§ Supplied records
▬▬▬▬▬▬

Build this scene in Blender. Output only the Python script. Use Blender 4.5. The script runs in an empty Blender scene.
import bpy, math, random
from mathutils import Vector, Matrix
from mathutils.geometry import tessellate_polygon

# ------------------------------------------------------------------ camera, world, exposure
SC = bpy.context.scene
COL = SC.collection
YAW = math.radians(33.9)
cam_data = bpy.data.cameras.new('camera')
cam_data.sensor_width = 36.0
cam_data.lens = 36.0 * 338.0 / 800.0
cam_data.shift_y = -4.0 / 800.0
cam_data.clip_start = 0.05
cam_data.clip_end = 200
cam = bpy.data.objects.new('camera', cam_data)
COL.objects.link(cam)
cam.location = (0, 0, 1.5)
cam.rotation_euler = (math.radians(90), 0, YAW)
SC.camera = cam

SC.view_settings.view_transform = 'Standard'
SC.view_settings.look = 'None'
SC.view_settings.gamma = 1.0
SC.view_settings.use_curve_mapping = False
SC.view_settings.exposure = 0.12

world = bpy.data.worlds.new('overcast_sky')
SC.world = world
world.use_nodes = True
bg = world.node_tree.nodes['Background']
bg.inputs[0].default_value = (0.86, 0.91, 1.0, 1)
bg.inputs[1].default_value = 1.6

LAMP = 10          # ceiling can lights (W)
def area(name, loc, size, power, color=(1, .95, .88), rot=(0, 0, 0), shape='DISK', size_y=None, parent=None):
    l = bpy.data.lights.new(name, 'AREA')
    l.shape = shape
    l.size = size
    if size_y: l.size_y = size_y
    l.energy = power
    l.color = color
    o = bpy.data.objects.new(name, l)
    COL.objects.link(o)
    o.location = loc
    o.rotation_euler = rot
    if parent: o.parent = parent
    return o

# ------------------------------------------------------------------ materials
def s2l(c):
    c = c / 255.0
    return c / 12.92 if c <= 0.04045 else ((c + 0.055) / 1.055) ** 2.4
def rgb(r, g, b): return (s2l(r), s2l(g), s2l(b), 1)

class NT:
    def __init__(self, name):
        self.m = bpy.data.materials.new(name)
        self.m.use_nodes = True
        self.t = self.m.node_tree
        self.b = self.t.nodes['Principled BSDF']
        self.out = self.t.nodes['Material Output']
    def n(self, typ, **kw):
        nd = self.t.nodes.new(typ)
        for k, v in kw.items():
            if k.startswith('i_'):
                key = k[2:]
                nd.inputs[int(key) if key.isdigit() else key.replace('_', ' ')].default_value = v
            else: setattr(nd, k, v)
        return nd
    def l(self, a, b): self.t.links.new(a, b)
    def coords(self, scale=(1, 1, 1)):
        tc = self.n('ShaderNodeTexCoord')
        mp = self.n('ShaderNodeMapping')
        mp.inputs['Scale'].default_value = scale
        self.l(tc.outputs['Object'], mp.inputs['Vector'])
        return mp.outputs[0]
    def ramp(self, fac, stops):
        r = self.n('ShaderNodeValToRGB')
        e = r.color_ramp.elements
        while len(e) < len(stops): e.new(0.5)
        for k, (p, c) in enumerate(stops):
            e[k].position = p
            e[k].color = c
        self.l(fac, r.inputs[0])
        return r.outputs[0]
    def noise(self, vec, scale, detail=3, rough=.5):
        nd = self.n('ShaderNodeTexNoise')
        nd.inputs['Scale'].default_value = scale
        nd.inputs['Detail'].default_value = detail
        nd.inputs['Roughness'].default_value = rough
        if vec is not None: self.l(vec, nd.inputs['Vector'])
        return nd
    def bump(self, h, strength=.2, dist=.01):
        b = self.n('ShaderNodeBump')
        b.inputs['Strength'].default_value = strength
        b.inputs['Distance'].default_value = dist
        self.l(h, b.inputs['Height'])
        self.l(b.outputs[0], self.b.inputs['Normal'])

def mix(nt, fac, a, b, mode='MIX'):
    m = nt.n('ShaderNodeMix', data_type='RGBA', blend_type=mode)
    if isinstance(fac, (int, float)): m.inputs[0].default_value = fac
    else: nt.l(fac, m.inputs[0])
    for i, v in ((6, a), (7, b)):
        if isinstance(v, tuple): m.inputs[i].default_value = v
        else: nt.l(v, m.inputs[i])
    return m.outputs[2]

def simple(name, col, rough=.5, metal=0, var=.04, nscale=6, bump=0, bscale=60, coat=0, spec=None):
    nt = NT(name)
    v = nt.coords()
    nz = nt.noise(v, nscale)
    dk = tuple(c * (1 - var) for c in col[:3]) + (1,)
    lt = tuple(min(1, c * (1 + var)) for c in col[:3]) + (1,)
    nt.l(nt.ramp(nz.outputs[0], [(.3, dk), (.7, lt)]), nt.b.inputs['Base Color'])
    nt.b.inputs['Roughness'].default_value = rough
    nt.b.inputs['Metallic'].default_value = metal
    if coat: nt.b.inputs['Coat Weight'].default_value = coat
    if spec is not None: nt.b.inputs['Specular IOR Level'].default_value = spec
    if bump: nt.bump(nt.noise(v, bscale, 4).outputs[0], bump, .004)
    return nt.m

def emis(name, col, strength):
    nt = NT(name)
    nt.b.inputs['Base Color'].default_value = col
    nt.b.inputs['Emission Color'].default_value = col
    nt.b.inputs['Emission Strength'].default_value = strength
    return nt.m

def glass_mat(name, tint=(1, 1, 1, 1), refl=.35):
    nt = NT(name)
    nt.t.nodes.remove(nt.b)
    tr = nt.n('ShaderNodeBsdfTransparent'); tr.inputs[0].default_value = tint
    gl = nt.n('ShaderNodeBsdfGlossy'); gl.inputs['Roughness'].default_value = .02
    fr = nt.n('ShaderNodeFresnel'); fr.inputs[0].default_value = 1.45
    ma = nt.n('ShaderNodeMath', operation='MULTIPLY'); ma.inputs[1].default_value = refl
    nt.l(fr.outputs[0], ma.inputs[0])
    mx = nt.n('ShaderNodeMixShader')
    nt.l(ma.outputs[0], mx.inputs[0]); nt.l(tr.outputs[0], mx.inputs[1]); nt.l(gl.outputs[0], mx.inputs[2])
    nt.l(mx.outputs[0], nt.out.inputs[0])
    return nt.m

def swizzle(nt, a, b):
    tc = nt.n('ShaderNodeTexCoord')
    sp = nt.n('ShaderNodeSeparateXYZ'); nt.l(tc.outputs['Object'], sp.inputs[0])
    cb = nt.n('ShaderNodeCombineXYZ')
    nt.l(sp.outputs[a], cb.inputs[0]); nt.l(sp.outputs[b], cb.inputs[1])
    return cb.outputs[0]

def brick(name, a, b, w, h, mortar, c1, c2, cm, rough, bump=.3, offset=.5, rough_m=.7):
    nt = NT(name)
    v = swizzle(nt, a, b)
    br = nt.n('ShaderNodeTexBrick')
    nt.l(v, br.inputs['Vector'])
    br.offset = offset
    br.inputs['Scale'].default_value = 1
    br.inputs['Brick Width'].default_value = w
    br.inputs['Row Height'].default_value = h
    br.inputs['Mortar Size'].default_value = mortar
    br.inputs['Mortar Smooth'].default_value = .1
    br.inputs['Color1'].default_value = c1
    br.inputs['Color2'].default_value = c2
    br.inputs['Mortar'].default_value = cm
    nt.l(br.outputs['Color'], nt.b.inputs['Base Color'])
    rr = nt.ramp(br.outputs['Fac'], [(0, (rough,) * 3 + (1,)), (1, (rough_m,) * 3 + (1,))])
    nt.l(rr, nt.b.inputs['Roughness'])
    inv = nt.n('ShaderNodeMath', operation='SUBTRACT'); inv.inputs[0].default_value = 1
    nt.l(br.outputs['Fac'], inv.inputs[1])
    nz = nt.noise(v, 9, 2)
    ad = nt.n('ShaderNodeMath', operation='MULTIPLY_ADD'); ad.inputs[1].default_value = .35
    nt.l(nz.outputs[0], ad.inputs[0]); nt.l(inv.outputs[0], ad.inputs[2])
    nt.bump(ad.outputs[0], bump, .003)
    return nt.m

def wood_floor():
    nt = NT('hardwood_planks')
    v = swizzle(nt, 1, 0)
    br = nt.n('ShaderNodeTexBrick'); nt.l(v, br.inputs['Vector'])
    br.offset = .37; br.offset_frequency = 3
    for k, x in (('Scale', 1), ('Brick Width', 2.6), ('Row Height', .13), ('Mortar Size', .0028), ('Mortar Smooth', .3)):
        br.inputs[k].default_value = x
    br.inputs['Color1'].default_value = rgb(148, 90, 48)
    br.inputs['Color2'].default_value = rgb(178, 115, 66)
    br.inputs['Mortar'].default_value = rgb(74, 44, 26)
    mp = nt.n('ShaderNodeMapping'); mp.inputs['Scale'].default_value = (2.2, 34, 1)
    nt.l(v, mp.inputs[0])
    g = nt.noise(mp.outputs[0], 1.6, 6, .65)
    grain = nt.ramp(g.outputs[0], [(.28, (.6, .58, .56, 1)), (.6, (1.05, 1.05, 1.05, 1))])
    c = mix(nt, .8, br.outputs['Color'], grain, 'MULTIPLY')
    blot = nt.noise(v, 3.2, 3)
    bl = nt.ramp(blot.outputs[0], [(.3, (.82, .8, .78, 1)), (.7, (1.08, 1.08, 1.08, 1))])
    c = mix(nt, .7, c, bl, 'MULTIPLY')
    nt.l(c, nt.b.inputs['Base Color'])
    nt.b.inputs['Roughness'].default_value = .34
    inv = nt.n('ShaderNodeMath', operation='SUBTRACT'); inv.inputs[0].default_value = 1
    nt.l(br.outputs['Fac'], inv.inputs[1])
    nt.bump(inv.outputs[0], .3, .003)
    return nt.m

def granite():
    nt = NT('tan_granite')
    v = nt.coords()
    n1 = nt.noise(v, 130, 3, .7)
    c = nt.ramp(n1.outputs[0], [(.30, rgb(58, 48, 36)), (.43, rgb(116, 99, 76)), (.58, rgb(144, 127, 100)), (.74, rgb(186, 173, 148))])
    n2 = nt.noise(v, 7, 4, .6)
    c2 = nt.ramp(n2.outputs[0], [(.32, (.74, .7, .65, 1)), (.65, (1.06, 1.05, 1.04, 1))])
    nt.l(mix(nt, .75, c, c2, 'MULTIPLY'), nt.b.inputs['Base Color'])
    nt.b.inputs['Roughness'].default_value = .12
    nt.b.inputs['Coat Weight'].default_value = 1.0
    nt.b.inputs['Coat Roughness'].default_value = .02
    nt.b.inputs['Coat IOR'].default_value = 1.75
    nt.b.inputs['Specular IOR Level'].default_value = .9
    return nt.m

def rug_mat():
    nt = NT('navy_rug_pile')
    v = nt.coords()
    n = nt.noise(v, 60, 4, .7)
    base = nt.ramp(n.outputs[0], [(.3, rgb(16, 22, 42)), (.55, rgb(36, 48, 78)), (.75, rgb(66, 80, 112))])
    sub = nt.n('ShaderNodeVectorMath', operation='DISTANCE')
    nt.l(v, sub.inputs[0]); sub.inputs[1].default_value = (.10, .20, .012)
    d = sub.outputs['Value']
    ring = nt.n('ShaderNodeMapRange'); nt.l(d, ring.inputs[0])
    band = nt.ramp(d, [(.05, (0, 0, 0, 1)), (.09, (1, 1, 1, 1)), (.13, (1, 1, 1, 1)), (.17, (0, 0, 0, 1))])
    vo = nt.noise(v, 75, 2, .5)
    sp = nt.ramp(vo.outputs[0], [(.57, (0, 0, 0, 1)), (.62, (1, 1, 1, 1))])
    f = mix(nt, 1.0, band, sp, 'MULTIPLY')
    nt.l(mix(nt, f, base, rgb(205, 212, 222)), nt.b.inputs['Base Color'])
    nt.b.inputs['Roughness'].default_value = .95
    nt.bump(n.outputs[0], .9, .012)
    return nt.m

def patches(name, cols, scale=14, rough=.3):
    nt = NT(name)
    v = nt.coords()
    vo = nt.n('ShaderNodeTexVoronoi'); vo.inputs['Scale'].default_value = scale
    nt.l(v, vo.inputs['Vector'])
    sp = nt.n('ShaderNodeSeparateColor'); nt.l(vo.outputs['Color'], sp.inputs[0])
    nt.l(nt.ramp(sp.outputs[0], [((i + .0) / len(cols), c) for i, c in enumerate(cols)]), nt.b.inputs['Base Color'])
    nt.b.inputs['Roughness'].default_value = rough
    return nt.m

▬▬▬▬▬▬

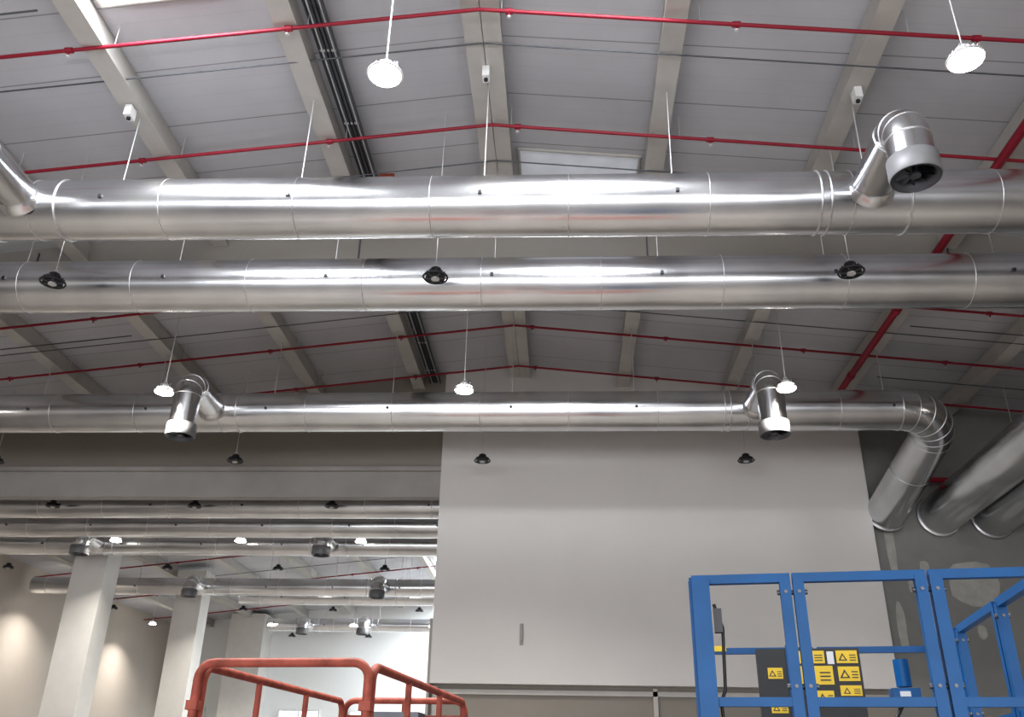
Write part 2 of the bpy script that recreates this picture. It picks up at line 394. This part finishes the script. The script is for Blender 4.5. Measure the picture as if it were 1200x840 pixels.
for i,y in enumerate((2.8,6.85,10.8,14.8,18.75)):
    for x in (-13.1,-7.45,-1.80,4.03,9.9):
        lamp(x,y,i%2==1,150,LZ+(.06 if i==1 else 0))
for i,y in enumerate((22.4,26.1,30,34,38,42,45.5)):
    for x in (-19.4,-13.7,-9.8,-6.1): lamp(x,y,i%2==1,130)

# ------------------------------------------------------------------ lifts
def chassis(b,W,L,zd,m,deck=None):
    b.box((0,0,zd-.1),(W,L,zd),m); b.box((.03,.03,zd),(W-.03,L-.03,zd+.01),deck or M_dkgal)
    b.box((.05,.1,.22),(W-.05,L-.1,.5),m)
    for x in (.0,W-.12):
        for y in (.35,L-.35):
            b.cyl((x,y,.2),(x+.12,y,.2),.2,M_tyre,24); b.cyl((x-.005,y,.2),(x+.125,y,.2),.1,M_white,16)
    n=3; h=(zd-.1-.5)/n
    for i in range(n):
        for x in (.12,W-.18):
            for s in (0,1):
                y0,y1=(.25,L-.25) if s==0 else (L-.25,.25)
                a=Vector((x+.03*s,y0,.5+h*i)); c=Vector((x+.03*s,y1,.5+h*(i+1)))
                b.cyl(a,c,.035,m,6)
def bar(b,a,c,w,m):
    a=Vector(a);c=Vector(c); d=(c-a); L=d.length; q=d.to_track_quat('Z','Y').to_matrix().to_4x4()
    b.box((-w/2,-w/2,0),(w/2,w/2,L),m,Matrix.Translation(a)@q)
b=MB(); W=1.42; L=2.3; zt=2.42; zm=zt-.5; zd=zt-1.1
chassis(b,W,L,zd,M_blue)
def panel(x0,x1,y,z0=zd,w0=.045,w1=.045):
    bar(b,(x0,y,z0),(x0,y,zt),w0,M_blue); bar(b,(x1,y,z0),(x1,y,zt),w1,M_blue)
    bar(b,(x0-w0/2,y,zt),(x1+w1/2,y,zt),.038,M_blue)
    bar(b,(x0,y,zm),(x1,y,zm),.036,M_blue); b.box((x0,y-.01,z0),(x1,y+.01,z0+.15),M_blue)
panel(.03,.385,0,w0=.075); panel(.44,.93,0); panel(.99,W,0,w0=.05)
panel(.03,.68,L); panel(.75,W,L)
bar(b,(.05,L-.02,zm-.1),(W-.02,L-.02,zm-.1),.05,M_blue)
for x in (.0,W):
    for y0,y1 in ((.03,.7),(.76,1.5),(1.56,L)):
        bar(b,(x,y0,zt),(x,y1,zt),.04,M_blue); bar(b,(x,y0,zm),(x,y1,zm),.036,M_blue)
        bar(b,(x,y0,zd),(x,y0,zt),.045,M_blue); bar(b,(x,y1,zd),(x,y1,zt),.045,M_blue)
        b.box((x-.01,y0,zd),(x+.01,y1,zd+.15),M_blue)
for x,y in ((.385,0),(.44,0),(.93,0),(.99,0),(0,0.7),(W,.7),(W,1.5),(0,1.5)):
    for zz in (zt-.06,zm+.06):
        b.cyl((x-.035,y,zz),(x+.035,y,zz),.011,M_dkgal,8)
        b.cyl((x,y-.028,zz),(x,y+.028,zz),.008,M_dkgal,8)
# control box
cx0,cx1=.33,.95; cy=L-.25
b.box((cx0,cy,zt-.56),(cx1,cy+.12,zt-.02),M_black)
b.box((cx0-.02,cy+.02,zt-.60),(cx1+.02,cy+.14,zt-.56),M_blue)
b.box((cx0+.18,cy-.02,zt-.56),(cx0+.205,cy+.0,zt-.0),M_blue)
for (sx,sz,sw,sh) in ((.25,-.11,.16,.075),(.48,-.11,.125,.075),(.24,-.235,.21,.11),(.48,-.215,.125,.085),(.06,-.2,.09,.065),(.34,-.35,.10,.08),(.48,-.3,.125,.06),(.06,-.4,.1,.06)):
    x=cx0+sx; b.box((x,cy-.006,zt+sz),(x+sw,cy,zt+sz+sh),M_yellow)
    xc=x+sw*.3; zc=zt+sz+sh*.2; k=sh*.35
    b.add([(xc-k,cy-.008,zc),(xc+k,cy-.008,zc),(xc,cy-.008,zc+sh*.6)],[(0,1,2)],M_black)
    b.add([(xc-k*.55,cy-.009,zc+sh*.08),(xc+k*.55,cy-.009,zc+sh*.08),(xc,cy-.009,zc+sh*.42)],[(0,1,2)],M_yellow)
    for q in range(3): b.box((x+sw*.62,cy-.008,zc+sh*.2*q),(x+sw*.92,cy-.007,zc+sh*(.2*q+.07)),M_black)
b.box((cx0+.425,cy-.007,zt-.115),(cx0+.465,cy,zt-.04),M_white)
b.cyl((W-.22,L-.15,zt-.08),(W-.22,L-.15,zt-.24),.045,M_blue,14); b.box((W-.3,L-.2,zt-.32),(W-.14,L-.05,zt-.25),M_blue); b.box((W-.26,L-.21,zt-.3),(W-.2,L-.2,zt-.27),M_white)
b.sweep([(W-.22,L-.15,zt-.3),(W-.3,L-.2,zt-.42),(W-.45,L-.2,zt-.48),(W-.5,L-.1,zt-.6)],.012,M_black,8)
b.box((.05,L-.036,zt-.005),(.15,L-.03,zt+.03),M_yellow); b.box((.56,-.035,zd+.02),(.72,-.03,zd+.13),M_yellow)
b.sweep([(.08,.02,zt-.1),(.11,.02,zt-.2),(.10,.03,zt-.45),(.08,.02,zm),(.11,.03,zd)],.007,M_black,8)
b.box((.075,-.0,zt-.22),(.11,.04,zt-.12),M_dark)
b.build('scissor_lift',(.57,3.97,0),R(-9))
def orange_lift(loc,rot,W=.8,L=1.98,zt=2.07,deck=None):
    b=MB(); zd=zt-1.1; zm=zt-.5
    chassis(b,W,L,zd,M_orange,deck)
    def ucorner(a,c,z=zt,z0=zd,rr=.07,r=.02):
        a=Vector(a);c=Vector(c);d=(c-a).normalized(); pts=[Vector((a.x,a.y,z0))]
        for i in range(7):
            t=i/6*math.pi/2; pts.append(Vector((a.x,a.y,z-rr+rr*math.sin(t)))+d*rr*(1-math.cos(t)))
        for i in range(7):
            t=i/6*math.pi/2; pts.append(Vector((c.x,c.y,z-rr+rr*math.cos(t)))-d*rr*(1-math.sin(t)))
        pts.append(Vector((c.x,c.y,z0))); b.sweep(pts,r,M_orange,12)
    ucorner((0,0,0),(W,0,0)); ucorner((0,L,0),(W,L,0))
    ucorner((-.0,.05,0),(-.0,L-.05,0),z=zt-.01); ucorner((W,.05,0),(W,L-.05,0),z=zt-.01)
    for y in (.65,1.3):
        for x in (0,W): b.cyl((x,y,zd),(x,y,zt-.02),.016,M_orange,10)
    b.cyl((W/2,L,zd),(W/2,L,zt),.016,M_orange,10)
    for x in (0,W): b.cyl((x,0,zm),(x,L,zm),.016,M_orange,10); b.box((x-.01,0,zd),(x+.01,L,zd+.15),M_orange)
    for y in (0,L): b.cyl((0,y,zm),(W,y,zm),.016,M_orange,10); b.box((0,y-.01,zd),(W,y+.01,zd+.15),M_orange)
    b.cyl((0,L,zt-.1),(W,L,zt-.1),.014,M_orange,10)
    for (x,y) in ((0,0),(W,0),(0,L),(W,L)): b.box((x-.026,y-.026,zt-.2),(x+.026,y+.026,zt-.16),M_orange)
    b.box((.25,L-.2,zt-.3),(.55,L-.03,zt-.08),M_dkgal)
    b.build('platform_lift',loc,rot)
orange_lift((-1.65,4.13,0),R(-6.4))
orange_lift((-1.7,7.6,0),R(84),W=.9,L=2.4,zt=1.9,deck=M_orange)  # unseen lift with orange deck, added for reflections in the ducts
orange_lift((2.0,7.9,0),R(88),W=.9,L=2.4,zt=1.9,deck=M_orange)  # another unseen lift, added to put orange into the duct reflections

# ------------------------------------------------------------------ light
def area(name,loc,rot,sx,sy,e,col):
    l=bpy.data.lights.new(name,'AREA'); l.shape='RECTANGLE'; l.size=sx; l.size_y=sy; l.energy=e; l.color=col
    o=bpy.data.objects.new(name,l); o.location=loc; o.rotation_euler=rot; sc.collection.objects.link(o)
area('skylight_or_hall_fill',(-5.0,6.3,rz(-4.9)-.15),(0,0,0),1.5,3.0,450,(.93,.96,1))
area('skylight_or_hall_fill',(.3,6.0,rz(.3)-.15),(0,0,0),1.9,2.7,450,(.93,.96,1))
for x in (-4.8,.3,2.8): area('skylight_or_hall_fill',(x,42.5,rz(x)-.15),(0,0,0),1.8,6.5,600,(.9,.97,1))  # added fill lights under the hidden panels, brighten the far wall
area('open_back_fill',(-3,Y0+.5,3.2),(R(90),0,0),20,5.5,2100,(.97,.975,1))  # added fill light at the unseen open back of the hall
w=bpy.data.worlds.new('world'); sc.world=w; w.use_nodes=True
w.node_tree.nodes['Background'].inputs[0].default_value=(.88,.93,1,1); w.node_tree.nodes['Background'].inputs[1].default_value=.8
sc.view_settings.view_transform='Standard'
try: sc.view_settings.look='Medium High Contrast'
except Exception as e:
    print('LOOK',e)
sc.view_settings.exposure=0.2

▬▬▬▬▬▬

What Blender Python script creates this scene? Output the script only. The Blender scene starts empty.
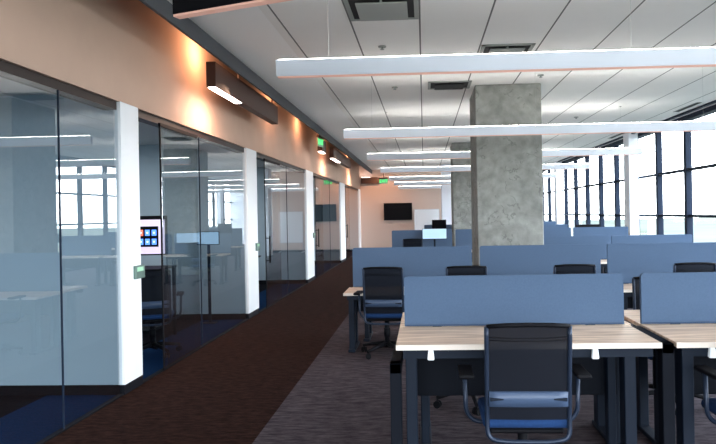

▬▬▬▬▬▬

§ What the task asks
Give back, word for word, only the lines above from the line holding "Write part 2" to the line holding "for x in (-19.4,-13.7,-9.8,-6.1): lamp(x,y,i%2==1,130)", both included.

§ Task response
Write part 2 of the bpy script that recreates this picture. It picks up at line 394. This part finishes the script. The script is for Blender 4.5. Measure the picture as if it were 1200x840 pixels.
for i,y in enumerate((2.8,6.85,10.8,14.8,18.75)):
    for x in (-13.1,-7.45,-1.80,4.03,9.9):
        lamp(x,y,i%2==1,150,LZ+(.06 if i==1 else 0))
for i,y in enumerate((22.4,26.1,30,34,38,42,45.5)):
    for x in (-19.4,-13.7,-9.8,-6.1): lamp(x,y,i%2==1,130)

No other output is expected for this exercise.